● **What you should do**
Among the records that follow, find the line with "Generate a Blender" and the line with "sc.camera = camo". Set down those lines and all lines between them exactly, without adding anything.

# START OF Data shown

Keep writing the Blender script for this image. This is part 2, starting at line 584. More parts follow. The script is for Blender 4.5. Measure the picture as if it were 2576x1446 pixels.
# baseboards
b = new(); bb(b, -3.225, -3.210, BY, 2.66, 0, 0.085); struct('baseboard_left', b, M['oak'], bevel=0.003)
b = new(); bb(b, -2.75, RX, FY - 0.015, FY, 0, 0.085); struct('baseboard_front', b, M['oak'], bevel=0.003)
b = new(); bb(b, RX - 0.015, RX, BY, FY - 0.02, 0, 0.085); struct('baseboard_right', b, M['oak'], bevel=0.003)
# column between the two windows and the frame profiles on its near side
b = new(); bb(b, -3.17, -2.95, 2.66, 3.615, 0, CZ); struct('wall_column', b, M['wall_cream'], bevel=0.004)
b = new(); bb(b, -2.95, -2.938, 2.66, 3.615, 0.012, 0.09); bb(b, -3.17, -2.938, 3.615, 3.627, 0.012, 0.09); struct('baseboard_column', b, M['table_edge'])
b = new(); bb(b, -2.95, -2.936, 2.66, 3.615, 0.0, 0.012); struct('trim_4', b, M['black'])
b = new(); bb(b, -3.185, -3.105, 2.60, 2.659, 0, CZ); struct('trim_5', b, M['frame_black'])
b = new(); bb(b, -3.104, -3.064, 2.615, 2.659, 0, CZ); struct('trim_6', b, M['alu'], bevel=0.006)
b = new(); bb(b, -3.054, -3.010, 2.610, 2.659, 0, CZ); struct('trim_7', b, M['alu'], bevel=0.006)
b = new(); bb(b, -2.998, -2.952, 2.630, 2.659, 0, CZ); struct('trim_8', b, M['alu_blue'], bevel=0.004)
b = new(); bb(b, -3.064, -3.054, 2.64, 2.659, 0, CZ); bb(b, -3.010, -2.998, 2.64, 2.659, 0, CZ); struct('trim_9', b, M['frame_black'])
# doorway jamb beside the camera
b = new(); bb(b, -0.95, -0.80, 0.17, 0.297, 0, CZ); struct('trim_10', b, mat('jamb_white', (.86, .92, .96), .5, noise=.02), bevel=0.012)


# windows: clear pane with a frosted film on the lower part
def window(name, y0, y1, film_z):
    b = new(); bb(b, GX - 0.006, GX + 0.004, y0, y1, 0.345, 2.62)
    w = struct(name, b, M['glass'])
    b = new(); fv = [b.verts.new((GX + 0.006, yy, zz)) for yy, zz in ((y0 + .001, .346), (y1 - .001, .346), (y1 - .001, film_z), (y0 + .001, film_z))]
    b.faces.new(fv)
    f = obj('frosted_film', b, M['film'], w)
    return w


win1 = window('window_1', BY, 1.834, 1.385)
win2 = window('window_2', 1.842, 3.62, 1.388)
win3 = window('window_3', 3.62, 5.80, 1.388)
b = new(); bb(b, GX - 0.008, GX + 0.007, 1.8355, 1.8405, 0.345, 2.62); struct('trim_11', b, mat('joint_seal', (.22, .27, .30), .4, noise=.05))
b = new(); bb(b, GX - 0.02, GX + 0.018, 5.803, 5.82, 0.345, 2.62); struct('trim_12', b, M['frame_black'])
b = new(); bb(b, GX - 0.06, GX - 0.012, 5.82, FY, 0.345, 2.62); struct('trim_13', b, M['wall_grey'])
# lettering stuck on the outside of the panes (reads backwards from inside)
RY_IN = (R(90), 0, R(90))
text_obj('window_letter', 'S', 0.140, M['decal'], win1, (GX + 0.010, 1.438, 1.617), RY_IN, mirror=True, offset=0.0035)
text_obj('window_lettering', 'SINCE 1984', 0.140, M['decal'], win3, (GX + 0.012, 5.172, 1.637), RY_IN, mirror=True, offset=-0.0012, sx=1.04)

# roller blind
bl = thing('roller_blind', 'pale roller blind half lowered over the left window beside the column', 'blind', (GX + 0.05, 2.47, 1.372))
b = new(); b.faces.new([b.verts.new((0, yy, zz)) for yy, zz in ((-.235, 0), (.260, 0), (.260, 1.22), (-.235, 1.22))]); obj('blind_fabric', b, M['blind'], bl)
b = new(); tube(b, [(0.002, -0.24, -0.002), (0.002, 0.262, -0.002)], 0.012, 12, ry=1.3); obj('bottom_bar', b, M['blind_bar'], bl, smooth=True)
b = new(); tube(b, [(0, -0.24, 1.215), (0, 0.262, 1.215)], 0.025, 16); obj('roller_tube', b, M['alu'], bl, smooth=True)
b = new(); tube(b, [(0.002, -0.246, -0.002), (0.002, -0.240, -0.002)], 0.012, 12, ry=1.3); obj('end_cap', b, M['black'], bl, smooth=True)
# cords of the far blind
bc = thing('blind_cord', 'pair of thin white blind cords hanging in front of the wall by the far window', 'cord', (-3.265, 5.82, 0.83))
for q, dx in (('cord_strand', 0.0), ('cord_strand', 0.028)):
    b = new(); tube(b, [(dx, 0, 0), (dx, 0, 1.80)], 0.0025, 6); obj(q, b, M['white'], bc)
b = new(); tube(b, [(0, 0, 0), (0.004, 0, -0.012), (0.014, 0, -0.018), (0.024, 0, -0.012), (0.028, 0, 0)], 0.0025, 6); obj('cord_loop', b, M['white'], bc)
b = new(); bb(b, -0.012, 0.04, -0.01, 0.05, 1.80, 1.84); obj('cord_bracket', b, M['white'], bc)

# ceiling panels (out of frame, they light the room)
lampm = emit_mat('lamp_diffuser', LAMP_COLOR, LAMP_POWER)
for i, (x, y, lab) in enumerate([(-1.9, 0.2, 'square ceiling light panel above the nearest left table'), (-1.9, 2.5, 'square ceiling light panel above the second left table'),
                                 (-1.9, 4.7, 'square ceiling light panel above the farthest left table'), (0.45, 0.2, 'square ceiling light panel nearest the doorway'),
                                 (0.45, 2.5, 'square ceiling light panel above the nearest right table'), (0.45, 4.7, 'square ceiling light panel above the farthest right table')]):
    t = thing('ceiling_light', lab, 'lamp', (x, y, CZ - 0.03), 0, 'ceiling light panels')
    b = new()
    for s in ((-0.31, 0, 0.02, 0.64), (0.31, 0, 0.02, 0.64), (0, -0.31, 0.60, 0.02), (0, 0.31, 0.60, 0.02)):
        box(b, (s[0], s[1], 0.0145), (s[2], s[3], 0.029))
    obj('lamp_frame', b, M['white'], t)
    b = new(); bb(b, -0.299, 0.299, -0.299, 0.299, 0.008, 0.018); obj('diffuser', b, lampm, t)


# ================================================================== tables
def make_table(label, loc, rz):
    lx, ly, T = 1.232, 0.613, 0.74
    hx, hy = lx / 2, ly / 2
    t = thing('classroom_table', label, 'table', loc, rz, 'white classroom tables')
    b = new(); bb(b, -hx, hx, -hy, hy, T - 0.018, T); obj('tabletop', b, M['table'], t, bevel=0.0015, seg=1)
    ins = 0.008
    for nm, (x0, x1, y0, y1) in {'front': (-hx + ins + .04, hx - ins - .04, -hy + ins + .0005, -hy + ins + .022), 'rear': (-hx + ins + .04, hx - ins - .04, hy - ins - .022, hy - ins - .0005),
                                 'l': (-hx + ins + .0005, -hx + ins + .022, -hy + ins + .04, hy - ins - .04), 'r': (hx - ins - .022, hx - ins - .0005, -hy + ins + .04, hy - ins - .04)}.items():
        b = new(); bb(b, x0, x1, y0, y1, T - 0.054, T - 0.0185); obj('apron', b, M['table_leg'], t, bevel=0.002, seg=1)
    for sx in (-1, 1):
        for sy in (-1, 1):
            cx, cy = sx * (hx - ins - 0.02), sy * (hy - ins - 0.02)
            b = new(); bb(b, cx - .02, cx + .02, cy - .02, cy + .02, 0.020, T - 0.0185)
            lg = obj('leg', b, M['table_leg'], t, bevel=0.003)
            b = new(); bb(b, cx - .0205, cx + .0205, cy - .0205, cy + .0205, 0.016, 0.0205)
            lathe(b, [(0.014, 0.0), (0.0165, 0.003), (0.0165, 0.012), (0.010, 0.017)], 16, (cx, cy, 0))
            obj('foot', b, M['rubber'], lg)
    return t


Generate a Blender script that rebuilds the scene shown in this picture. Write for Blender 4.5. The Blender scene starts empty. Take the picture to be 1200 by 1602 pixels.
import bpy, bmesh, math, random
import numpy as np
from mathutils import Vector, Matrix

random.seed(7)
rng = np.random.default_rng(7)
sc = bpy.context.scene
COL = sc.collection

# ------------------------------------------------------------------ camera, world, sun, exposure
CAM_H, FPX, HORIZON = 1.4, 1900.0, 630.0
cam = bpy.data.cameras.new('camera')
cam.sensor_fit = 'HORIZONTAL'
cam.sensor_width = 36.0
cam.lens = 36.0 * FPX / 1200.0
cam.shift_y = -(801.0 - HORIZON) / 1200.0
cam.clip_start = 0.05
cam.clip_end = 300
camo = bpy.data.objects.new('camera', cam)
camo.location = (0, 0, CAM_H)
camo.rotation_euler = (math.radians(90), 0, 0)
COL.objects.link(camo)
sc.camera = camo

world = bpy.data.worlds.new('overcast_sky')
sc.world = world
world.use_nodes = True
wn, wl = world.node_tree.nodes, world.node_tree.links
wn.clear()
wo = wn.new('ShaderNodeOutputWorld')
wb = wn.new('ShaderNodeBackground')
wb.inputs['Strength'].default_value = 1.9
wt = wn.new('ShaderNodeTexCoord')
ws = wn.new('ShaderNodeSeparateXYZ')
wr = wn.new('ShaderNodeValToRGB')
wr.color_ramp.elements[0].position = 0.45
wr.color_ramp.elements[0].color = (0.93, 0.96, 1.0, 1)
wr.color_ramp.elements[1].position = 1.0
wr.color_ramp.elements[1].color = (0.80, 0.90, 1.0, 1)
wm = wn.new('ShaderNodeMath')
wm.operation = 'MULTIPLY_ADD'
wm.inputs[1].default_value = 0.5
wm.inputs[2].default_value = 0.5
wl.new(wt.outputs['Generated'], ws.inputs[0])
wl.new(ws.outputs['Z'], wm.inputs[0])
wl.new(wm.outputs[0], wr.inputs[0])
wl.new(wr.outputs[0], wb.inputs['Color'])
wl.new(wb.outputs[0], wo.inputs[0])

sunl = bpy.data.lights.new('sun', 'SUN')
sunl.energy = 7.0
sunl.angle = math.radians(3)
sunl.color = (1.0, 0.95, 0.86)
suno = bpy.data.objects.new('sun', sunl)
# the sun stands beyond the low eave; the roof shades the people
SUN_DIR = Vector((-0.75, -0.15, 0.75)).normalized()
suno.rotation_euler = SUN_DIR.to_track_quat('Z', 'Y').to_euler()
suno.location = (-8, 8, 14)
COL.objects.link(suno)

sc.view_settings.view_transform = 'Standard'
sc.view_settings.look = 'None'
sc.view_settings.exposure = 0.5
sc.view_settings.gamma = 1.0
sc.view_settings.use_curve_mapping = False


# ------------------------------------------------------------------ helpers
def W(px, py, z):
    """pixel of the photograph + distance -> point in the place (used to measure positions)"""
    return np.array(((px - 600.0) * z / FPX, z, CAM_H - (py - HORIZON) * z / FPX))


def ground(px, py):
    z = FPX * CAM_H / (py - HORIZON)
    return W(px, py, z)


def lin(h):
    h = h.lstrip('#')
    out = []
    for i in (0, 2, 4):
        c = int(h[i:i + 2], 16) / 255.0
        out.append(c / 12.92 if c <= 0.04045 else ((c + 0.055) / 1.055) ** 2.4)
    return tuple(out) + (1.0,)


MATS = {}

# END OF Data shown

● **Final result**
Generate a Blender script that rebuilds the scene shown in this picture. Write for Blender 4.5. The Blender scene starts empty. Take the picture to be 1200 by 1602 pixels.
import bpy, bmesh, math, random
import numpy as np
from mathutils import Vector, Matrix

random.seed(7)
rng = np.random.default_rng(7)
sc = bpy.context.scene
COL = sc.collection

# ------------------------------------------------------------------ camera, world, sun, exposure
CAM_H, FPX, HORIZON = 1.4, 1900.0, 630.0
cam = bpy.data.cameras.new('camera')
cam.sensor_fit = 'HORIZONTAL'
cam.sensor_width = 36.0
cam.lens = 36.0 * FPX / 1200.0
cam.shift_y = -(801.0 - HORIZON) / 1200.0
cam.clip_start = 0.05
cam.clip_end = 300
camo = bpy.data.objects.new('camera', cam)
camo.location = (0, 0, CAM_H)
camo.rotation_euler = (math.radians(90), 0, 0)
COL.objects.link(camo)
sc.camera = camo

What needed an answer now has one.